Il danno: le azioni previste dal comma 2 art.96 c.p.c., costituiscono "attività processuali o accessorie, particolarmente invasive della sfera giuridica della controparte ed astrattamente idonee ad essere fonte di un pregiudizio patrimoniale" a fronte delle quali "i presupposti per la configurazione di una responsabilità in capo all'attore sono diversi e più severi rispetto a quelli previsti dal primo comma, che assoggetta alla condanna risarcitoria l'attore che abbia agito in giudizio in mala fede o colpa grave: non è richiesto l'aver agito con dolo o colpa grave, ma soltanto l'aver proposto una domanda oggettivamente infondata, e la proposizione di essa senza la normale prudenza." (Cass. civ. Sez. III, Ord., 09-11-2017, n. 26515). Inoltre la giurisprudenza di legittimità ha precisato che l'agire in giudizio per far valere una pretesa che si riveli infondata non è condotta in sé rimproverabile (Cass. n. 21570 del 2012), infatti "ciò che viene indirettamente sanzionato con la tutela risarcitoria prevista dall'art. 96, commi 1 e 2, non è l'agire in giudizio in sé, ma l'agire in giudizio che abbia provocato a terzi un danno ingiusto."(Cass. civ. Sez. III, Ord., 09-11-2017, n. 26515).
Specialità della disciplina: La giurisprudenza di legittimità ha ricondotto la responsabilità aggravata di cui all'art.96 c.p.c. ad una particolare forma di illecito la cui regolazione assorbe quella di cui all'art.2043 c.c., rispetto alla quale la norma dell'art.96 c.p.c. si pone in termini di specialità. Infatti, secondo la Suprema Corte "Le previsioni dell'art. 96 c.p.c. contemplano tutte le ipotesi di responsabilità per atti o comportamenti processuali, e dettano una disciplina avente carattere di specialità rispetto a quella generale della responsabilità per fatti illeciti, regolata dall'art. 2043 cod. civ., con la conseguenza che la responsabilità processuale aggravata, pur rientrando concettualmente nel genus della responsabilità aquiliana, ricade interamente, in tutte le sue ipotesi, sotto la predetta disciplina." (ex multis cfr. Cass., Sez. Un., 6 febbraio 1984, n. 874; Cass., Sez. 1, 23 marzo 2004, n. 5734; Cass., Sez. 3, 12 gennaio 1999, n. 253, Cass. Civ. 15551/2003, 5069/2010, 17523/2011).

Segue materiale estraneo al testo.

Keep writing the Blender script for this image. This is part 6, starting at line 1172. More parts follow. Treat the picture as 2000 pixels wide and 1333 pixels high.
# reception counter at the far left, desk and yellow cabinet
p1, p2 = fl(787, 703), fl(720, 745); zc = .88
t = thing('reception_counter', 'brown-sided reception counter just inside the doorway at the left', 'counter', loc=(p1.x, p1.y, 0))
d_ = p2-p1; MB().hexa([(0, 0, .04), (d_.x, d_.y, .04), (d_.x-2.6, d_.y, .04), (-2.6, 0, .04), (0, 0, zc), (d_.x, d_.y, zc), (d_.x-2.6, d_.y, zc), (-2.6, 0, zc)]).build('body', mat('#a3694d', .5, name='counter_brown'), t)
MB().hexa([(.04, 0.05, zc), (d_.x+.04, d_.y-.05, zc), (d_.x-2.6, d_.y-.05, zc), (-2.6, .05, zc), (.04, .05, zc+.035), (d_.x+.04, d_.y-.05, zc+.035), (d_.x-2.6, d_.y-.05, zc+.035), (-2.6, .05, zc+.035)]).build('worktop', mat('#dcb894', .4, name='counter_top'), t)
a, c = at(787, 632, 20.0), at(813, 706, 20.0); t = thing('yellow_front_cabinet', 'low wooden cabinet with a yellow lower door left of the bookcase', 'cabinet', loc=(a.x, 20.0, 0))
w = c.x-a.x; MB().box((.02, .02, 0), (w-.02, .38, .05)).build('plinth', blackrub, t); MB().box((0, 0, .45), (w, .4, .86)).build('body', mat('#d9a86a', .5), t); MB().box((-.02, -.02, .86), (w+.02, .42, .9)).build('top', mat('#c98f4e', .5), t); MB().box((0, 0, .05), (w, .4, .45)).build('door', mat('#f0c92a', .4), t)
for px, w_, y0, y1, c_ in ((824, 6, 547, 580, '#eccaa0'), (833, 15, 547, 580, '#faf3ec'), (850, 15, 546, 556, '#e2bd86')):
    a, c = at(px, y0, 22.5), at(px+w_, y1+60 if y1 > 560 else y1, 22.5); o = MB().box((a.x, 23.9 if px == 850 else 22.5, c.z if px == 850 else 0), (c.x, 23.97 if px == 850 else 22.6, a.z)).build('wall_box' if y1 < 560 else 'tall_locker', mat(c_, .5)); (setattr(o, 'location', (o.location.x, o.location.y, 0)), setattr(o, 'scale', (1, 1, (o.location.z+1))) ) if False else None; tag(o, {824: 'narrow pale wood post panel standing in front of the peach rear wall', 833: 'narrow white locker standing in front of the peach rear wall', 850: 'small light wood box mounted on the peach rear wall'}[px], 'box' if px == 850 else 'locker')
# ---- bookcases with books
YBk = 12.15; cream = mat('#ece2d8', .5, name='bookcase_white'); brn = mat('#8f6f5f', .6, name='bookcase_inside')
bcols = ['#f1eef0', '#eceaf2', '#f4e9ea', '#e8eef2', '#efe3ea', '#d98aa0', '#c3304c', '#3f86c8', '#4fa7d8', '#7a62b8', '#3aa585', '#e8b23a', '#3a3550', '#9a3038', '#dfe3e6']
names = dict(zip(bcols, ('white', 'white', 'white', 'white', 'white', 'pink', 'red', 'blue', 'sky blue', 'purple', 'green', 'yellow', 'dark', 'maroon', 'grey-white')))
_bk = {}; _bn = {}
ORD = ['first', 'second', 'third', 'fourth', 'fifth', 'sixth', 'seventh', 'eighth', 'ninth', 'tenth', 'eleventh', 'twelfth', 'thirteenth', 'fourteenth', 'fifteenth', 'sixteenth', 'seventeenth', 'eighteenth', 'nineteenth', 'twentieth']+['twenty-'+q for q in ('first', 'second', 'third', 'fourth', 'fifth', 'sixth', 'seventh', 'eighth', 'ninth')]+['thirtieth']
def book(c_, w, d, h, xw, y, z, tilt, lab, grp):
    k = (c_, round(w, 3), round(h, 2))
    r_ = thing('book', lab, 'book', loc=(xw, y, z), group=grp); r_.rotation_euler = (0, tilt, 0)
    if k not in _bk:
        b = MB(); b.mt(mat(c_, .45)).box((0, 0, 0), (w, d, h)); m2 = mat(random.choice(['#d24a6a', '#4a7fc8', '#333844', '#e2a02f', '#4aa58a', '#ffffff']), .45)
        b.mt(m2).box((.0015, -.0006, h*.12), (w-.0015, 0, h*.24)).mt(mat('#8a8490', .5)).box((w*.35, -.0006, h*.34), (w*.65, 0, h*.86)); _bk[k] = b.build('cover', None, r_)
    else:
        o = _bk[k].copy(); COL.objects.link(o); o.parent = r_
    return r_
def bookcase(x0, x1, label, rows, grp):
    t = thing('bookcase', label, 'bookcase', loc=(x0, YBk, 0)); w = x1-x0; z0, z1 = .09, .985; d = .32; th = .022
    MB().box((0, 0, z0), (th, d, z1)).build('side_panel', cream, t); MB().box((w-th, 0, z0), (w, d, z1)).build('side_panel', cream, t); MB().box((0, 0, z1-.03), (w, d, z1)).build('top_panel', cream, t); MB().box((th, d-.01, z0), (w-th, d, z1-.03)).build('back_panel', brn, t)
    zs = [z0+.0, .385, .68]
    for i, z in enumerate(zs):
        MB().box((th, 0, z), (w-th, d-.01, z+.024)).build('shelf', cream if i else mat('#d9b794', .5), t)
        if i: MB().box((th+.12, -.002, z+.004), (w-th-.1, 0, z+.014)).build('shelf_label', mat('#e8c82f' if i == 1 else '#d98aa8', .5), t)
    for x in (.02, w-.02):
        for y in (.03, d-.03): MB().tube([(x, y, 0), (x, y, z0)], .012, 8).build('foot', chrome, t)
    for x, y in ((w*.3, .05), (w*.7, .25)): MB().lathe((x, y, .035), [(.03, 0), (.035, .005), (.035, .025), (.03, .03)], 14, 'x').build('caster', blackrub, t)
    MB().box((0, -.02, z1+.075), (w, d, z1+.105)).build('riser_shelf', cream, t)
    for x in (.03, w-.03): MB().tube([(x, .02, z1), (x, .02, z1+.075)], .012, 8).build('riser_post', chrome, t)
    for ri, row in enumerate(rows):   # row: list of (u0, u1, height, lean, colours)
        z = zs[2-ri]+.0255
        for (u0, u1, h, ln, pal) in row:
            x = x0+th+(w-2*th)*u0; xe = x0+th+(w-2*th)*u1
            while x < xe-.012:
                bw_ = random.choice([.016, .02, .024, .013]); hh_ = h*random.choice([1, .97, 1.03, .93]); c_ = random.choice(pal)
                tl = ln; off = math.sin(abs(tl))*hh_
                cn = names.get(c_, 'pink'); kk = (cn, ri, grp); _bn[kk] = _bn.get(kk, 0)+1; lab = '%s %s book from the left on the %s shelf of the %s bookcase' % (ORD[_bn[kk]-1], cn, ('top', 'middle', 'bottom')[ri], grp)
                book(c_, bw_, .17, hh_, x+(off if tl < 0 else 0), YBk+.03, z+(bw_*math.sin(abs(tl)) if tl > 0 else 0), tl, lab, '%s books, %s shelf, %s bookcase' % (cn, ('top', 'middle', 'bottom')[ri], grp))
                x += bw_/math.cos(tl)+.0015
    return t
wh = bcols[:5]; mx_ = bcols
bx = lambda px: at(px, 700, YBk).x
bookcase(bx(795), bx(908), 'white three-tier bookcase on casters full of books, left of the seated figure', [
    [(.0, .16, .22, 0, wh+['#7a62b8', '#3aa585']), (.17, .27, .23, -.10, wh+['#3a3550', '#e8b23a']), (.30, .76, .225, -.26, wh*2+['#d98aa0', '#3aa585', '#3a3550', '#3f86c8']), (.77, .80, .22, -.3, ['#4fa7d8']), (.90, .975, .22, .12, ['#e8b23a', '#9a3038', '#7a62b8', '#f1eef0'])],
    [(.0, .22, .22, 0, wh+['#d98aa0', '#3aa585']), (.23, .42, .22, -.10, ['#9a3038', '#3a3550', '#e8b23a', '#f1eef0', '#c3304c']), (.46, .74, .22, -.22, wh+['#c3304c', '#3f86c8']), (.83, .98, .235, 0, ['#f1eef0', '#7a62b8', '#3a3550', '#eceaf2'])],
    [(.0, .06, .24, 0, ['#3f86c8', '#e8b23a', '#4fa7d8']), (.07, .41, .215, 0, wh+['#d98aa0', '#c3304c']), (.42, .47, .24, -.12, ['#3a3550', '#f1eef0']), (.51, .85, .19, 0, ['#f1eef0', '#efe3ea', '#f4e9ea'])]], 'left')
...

Competenza: Il giudice competente ad emettere condanna di risarcimento danni viene individuato dal co. 2 art,96 c.p.c., nel giudice che accerta l'inesistenza del diritto per cui è stata compiuta una delle azioni indicate nella citata norma. In particolare nell'ipotesi in cui sia stata data esecuzione in difetto della normale prudenza sulla base di un titolo giudiziario venuto meno nel corso del giudizio di opposizione all'esecuzione, la Suprema Corte di cassazione ha affermato che "L'istanza con la quale si chieda il risarcimento dei danni, ai sensi dell'art. 96, comma 2, c.p.c., per aver intrapreso o compiuto l'esecuzione forzata senza la normale prudenza, in forza di un titolo esecutivo di formazione giudiziale non definitivo, successivamente caducato, deve essere proposta, di regola, in sede di cognizione, ossia nel giudizio in cui si è formato o deve divenire definitivo il titolo esecutivo, ove quel giudizio sia ancora pendente e non vi siano preclusioni di natura processuale. Ricorrendo, invece, quest'ultima ipotesi, la domanda andrà posta al giudice dell'esecuzione; e, solamente quando sussista un'ipotesi di impossibilità di fatto o di diritto alla proposizione della domanda anche in sede di opposizione all'esecuzione, potrà esserne consentita la proposizione in un giudizio autonomo."(Sezioni Unite n. 25478 del 21/09/2021).